Source records:
⁂

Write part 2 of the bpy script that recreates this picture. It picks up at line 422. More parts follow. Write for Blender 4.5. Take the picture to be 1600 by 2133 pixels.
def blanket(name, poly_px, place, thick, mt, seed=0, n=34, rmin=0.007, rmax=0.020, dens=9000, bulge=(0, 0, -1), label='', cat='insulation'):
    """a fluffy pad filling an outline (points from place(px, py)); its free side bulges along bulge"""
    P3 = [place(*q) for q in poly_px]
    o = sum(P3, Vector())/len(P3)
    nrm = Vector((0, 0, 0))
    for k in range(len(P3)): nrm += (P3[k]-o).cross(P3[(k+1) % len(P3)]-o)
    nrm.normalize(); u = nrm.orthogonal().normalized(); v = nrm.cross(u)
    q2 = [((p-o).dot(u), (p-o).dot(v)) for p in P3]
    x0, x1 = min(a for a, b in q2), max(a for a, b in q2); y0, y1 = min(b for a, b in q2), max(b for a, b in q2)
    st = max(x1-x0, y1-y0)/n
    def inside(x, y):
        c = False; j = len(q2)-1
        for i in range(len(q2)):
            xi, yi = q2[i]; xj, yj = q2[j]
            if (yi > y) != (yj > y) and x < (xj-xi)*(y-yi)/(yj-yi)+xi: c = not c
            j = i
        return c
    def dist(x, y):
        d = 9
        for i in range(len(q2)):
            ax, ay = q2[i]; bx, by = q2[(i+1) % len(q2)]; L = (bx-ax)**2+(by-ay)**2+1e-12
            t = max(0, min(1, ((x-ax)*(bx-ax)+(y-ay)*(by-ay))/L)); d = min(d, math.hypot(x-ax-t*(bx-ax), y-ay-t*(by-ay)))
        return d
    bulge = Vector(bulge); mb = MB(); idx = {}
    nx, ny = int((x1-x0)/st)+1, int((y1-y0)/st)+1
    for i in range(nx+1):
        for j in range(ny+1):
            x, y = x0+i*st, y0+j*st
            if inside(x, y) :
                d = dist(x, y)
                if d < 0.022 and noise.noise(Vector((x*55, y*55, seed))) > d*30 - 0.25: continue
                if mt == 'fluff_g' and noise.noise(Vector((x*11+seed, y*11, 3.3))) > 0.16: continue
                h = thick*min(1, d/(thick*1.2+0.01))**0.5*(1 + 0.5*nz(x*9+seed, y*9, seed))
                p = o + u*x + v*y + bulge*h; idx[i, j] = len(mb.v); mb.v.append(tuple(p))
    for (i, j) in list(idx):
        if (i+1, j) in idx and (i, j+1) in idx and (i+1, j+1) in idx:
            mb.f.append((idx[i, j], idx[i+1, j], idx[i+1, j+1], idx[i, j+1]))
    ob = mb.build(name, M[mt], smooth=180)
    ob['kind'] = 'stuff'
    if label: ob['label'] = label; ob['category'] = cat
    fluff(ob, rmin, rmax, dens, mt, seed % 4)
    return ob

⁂

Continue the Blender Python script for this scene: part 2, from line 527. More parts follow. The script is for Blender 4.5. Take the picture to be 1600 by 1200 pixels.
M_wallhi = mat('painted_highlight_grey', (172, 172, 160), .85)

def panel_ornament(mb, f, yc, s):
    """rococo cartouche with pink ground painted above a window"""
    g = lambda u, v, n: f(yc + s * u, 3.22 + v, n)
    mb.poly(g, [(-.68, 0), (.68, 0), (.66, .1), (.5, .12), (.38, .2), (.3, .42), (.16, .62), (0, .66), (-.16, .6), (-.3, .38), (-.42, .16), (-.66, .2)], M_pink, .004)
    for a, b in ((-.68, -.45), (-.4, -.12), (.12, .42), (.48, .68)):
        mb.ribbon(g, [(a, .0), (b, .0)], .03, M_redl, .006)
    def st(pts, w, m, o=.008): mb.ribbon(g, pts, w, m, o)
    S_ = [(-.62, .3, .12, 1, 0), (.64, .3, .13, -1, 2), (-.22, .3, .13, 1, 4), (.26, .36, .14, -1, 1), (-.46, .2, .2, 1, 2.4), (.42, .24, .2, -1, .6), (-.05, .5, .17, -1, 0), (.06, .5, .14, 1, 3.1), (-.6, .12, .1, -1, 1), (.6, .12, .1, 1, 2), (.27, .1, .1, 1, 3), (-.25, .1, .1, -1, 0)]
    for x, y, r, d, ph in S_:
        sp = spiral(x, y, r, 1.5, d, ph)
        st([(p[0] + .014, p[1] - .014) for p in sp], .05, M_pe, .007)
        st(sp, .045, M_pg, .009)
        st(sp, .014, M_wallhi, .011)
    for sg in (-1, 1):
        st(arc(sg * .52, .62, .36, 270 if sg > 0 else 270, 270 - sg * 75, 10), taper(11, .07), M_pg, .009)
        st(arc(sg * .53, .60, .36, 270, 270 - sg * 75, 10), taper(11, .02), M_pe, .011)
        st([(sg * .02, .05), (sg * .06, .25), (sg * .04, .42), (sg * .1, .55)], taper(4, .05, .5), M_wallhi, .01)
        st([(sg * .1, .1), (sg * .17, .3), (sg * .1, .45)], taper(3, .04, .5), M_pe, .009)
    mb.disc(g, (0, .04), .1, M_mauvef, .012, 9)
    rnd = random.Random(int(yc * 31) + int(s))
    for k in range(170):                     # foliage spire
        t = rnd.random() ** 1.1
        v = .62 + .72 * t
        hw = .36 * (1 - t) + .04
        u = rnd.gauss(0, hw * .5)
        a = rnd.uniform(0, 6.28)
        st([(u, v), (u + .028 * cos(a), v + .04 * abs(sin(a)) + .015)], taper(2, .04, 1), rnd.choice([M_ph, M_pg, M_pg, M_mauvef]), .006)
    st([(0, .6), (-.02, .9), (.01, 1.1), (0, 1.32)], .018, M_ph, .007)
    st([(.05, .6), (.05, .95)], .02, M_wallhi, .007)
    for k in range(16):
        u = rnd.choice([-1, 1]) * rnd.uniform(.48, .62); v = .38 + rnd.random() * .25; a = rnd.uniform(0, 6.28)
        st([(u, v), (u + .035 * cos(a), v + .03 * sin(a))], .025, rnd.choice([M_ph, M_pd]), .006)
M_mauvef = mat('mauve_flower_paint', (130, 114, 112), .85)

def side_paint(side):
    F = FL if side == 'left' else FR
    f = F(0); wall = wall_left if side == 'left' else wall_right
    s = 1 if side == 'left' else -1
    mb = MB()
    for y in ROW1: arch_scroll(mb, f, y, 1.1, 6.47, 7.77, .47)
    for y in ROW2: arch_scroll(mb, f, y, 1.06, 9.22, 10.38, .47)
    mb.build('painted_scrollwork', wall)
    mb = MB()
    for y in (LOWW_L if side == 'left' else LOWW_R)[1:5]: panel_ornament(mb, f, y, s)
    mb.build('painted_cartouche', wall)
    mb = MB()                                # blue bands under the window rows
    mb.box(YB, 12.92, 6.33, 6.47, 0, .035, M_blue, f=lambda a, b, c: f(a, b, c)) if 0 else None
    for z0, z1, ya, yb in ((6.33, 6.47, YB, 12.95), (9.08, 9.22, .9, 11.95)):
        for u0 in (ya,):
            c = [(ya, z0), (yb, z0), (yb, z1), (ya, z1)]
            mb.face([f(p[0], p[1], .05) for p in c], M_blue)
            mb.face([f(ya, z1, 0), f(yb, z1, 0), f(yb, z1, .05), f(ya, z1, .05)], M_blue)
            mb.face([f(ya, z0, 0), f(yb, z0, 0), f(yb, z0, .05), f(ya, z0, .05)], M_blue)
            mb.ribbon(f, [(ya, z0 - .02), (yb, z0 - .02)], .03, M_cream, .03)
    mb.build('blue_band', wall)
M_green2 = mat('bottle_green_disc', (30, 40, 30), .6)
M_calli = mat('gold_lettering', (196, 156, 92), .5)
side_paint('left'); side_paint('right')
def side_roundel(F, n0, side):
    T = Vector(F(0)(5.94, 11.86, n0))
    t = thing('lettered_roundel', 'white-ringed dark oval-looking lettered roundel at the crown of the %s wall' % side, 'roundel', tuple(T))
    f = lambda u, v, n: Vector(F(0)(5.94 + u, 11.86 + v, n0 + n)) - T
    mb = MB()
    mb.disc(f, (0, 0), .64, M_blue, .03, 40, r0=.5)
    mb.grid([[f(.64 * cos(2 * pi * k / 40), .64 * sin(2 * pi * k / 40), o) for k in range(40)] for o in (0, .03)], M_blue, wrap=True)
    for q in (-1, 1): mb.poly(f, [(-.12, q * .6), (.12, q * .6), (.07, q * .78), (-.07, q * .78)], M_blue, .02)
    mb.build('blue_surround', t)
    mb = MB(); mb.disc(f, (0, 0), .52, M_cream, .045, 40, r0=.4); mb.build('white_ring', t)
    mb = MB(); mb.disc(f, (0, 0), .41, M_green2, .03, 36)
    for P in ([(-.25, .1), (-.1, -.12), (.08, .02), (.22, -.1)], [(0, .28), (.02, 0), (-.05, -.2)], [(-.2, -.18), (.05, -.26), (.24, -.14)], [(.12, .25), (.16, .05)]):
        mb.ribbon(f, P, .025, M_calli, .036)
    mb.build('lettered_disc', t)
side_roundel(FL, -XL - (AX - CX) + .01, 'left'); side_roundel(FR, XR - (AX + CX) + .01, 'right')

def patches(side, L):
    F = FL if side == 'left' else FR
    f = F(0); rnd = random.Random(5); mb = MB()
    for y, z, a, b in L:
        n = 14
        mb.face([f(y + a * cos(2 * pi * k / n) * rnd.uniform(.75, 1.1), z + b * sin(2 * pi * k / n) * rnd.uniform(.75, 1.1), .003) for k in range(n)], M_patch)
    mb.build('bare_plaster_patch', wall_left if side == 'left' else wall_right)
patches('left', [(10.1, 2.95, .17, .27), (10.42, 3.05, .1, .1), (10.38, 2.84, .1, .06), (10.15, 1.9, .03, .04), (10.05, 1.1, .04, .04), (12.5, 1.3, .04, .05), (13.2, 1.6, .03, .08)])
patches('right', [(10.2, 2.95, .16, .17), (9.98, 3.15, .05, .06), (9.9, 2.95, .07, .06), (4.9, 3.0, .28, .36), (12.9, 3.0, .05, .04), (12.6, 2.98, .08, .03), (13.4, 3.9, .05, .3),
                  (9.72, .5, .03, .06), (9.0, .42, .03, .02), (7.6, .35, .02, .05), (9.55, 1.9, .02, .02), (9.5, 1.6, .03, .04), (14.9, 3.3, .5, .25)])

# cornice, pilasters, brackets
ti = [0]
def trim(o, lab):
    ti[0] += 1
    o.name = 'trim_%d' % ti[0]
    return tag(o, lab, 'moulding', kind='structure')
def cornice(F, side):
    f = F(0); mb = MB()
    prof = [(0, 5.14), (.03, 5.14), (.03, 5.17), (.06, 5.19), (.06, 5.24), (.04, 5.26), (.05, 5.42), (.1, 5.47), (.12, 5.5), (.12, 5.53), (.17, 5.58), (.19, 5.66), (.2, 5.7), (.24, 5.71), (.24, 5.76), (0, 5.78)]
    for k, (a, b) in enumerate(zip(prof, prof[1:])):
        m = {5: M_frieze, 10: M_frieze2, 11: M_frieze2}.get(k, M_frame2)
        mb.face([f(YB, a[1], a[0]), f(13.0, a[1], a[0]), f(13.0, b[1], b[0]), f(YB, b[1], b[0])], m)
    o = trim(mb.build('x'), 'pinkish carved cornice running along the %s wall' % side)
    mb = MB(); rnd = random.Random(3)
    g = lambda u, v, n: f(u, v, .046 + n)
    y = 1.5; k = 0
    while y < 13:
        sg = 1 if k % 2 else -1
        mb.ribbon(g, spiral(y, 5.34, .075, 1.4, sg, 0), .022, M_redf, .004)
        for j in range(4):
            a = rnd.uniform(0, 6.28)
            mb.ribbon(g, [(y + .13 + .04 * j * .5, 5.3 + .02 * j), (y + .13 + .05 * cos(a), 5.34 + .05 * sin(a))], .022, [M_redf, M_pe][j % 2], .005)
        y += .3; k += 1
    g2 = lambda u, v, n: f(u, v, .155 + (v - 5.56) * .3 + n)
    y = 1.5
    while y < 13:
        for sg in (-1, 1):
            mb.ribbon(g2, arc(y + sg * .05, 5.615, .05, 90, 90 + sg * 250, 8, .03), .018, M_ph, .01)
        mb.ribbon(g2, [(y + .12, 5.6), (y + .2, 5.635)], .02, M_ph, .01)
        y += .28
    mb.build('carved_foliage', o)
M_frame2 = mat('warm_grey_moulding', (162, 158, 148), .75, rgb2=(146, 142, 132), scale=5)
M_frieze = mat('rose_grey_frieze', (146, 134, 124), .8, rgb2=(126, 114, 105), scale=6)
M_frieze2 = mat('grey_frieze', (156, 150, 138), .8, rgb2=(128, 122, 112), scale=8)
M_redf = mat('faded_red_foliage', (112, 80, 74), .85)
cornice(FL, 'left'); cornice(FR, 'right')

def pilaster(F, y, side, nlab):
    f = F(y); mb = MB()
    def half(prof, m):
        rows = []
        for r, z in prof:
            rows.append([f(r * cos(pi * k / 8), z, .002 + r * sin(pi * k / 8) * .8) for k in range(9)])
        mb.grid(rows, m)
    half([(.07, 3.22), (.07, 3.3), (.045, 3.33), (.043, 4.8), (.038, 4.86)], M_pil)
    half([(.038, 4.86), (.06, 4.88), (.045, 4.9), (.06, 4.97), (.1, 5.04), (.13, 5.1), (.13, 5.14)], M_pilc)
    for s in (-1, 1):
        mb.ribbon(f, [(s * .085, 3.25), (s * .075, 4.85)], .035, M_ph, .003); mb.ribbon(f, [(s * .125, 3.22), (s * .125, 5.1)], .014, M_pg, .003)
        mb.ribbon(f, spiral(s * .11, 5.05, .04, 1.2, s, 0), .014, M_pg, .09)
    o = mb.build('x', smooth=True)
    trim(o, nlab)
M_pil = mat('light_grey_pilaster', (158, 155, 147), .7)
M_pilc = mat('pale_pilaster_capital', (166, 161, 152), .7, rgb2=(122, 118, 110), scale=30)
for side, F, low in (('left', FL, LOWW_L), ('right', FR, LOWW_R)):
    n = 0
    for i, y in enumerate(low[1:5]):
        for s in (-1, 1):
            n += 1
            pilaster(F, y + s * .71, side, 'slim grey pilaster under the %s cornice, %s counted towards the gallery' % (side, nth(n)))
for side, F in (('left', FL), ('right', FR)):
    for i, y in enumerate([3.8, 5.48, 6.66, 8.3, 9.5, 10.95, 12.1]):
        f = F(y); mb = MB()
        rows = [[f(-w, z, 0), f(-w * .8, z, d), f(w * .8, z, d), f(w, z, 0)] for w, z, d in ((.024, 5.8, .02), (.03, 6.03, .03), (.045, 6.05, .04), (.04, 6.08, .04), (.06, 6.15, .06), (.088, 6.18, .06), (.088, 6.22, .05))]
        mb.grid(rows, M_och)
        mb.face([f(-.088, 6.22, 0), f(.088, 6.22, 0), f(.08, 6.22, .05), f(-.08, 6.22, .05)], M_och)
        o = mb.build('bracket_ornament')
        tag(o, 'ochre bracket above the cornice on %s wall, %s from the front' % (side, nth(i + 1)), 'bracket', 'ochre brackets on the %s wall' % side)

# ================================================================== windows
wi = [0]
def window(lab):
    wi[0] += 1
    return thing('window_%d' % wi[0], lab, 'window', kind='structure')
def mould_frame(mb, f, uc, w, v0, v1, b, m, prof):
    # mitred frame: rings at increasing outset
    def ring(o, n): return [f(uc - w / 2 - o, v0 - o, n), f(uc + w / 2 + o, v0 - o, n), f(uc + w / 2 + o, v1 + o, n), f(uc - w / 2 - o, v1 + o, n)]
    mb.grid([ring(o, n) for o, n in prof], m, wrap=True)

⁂

Short problem: Only the lines from the one containing "for y in ROW2: arch_scroll(mb, f, y, 1.06, 9.22, 10.38, .47)" through the one containing "for y in (LOWW_L" are to be reproduced, exactly as they appear.

Result of the exercise:
    for y in ROW2: arch_scroll(mb, f, y, 1.06, 9.22, 10.38, .47)
    mb.build('painted_scrollwork', wall)
    mb = MB()
    for y in (LOWW_L if side == 'left' else LOWW_R)[1:5]: panel_ornament(mb, f, y, s)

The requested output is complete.